Les 5 % de déchets en question, lorsqu'ils sont retirés du réacteur, émettent une radioactivité de l'ordre de 100 000 à 1 000 000 fois supérieure à la radioactivité naturelle. Si vous exposez n'importe quel organisme vivant à un tel niveau de radioactivité, vous le détruisez ! Il faut donc confiner ces déchets.

Après une première loi, en 1991, qui confiait au CEA, au CNRS et à d'autres organismes la responsabilité d'examiner les différentes pistes possibles pour la gestion des déchets, le Parlement a arrêté, en 2006, un choix de référence, fondé sur la séparation et le stockage géologique de colis vitrifiés inertant les déchets radioactifs.

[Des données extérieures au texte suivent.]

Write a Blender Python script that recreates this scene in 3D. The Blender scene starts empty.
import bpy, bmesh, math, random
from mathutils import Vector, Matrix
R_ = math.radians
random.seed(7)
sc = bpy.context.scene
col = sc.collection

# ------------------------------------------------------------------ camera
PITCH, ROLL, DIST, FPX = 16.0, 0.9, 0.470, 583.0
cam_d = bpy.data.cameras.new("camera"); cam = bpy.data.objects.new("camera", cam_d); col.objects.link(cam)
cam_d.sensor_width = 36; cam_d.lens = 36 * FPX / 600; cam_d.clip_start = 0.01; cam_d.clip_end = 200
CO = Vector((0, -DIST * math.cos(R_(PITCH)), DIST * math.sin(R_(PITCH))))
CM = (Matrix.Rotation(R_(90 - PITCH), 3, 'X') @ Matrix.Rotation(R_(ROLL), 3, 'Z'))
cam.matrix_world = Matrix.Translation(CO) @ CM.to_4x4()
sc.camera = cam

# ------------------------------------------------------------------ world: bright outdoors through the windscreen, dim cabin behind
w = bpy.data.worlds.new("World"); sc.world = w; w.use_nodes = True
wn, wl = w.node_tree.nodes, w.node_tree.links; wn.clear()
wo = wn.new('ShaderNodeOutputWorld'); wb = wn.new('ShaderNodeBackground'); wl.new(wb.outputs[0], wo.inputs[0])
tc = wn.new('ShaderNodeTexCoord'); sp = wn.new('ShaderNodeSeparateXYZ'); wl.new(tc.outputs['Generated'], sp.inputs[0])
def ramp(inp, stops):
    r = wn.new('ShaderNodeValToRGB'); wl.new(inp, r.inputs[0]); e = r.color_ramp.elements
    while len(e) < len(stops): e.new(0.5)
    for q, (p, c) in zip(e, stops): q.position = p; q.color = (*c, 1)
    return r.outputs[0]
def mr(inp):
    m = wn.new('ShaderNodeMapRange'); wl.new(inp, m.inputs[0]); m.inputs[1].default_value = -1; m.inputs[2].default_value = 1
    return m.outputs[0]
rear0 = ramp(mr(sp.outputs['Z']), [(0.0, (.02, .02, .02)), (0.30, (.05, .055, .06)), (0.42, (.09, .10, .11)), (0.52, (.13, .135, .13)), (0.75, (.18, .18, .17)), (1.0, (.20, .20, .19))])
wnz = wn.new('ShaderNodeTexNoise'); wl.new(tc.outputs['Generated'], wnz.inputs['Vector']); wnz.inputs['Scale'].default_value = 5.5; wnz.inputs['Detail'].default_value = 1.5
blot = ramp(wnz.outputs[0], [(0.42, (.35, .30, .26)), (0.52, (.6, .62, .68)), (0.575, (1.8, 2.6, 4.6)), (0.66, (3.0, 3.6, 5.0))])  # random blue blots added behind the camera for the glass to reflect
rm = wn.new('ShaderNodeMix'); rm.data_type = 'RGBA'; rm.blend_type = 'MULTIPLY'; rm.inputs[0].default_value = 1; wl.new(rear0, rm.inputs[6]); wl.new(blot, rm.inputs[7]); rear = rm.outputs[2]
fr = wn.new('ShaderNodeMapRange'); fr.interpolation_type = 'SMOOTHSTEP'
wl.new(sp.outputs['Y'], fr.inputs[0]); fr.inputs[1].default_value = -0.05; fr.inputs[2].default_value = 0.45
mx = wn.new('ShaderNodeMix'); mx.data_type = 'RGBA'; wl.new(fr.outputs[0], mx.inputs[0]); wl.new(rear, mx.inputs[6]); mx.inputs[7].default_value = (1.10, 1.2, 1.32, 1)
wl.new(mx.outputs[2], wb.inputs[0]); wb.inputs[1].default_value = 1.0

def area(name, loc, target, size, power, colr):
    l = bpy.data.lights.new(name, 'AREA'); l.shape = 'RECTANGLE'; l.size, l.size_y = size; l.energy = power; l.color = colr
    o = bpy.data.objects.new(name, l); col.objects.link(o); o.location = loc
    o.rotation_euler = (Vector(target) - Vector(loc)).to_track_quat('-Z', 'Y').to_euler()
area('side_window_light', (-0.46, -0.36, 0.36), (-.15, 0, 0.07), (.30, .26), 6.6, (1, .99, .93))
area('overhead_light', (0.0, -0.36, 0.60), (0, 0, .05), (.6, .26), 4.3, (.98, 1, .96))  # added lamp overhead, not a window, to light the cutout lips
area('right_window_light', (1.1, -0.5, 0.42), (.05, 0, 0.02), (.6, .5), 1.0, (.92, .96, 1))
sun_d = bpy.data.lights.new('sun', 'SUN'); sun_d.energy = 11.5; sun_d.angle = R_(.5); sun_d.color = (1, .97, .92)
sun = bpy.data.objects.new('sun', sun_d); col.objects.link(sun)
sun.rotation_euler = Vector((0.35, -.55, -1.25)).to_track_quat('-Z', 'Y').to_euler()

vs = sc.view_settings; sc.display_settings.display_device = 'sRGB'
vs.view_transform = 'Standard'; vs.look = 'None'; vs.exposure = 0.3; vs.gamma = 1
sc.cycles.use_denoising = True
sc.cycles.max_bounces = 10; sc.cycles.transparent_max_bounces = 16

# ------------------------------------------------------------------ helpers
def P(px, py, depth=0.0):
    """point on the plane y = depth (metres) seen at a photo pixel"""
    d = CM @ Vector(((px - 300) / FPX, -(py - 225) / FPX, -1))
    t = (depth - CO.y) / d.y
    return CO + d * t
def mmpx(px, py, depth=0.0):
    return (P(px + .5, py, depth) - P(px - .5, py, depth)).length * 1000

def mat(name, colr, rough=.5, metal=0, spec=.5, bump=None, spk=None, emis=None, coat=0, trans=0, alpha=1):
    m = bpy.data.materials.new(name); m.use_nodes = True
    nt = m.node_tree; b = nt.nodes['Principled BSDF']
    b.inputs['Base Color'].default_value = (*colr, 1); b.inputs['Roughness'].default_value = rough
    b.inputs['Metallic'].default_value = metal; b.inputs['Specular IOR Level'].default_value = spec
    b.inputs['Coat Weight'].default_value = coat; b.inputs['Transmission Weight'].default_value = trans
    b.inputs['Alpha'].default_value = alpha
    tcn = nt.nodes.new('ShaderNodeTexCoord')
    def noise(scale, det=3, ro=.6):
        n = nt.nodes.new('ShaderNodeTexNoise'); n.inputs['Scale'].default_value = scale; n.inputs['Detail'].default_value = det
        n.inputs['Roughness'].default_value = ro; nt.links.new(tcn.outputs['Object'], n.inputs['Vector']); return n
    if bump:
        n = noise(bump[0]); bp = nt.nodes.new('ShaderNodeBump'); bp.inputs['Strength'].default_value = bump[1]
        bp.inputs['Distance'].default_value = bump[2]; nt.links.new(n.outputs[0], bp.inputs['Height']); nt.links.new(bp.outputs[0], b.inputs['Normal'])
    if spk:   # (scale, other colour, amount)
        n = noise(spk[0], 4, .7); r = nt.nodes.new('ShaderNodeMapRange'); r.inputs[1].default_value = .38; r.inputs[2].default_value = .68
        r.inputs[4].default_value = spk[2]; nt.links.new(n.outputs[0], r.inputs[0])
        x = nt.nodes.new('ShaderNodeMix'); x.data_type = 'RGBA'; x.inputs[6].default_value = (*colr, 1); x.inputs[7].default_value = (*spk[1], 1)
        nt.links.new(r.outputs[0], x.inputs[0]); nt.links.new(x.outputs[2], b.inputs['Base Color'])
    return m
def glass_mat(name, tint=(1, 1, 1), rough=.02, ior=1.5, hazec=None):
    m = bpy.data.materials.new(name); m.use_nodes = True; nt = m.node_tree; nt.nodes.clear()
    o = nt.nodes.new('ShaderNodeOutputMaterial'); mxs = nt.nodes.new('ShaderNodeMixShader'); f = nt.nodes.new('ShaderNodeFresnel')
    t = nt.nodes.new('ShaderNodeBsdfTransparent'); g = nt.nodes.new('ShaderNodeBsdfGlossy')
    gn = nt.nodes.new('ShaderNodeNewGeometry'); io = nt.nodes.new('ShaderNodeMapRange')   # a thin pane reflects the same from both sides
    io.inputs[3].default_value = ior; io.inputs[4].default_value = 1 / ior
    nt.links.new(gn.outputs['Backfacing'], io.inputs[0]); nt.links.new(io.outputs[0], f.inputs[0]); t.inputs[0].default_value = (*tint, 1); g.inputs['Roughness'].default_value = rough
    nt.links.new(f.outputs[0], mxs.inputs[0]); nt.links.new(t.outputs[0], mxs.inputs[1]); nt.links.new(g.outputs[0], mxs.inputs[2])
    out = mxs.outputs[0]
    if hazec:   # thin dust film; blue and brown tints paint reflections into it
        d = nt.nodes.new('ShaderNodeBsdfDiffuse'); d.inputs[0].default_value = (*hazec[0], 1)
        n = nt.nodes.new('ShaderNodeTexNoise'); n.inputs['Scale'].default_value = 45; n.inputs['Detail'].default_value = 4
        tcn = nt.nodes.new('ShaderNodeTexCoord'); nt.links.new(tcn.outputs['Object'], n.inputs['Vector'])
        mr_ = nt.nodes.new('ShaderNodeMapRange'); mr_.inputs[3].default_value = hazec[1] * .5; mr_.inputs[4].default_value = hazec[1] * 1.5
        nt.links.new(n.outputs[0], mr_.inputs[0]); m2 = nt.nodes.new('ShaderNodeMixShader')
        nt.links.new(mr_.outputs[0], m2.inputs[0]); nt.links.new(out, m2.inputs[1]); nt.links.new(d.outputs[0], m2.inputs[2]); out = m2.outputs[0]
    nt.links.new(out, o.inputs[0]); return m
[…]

Même dans un dépôt d'argile, qui comporte environ 15 % d'eau - or l'eau finit par dissoudre le verre, très lentement, sur des échelles de temps qui sont de l'ordre de la centaine de milliers d'années -, on peut garantir, sur le plan scientifique, que la radioactivité ainsi introduite va décroître. Lorsqu'un atome radioactif sortira éventuellement de la couche d'argile épaisse qui se trouve entre la Haute-Marne et la Meuse, la radioactivité induite, en flux, sera de l'ordre du centième ou du millième de la radioactivité naturelle. Nous disposons désormais d'une bonne compréhension de ces mécanismes, qui nous permet de telles affirmations. La radioactivité n'est pas dangereuse, aussi longtemps qu'elle ne dépasse pas un certain seuil : notre organisme dispose de mécanismes de réparation des dommages créés par les rayonnements ionisants qui sont capables de faire face à la radioactivité naturelle dans laquelle nous baignons.

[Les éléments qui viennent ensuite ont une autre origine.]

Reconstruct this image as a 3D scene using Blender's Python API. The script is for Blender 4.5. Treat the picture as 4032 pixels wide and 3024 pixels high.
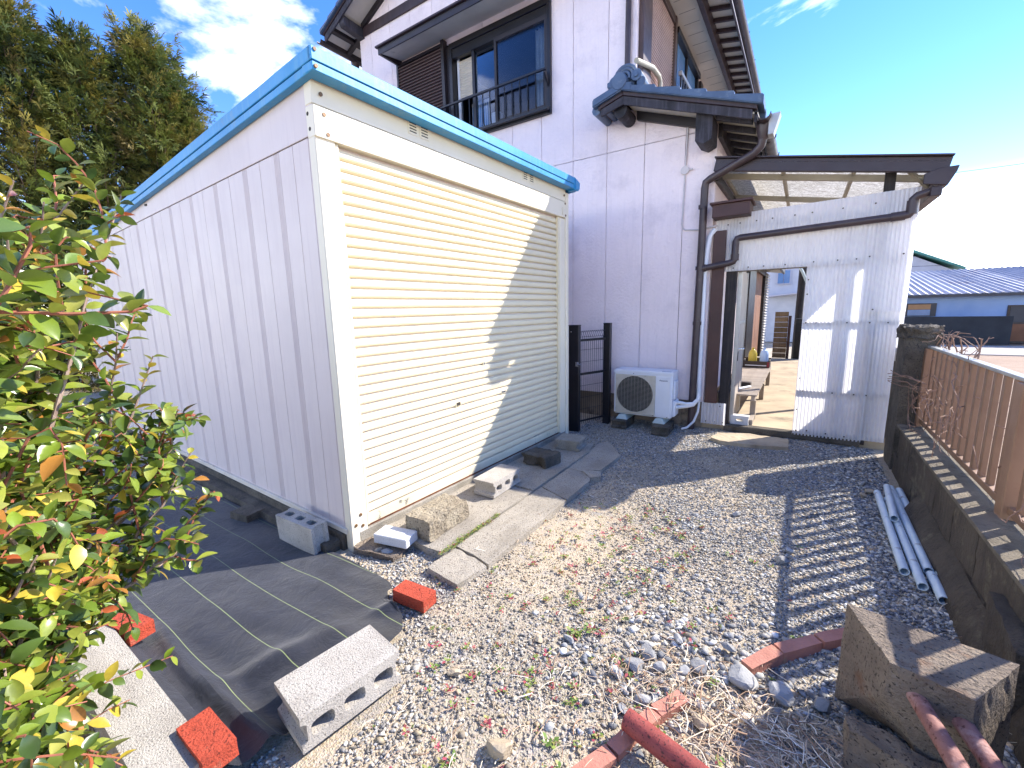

Ma conviction profonde est que nous disposons aujourd'hui d'un scénario de référence. Des incertitudes demeurent quant aux coûts, parce qu'il s'agit d'un grand projet industriel, totalement novateur. La Cour des comptes affirme très clairement que, même si le coût du stockage des déchets doublait, celui-ci ne représenterait qu'un pourcentage très faible du coût de l'électricité.

Nous nous inscrivons donc dans la logique suivante : allonger la durée de vie des réacteurs pour faire baisser le coût moyen de l'électricité, sachant qu'un « jugement de paix » reste à rendre sur le coût du stockage géologique profond. Dans tous les cas, contrairement à ce que certains disent, le nucléaire reste compétitif, y compris en intégrant la nécessité d'assumer jusqu'à la fin des temps la responsabilité d'une gestion correcte du cycle du combustible.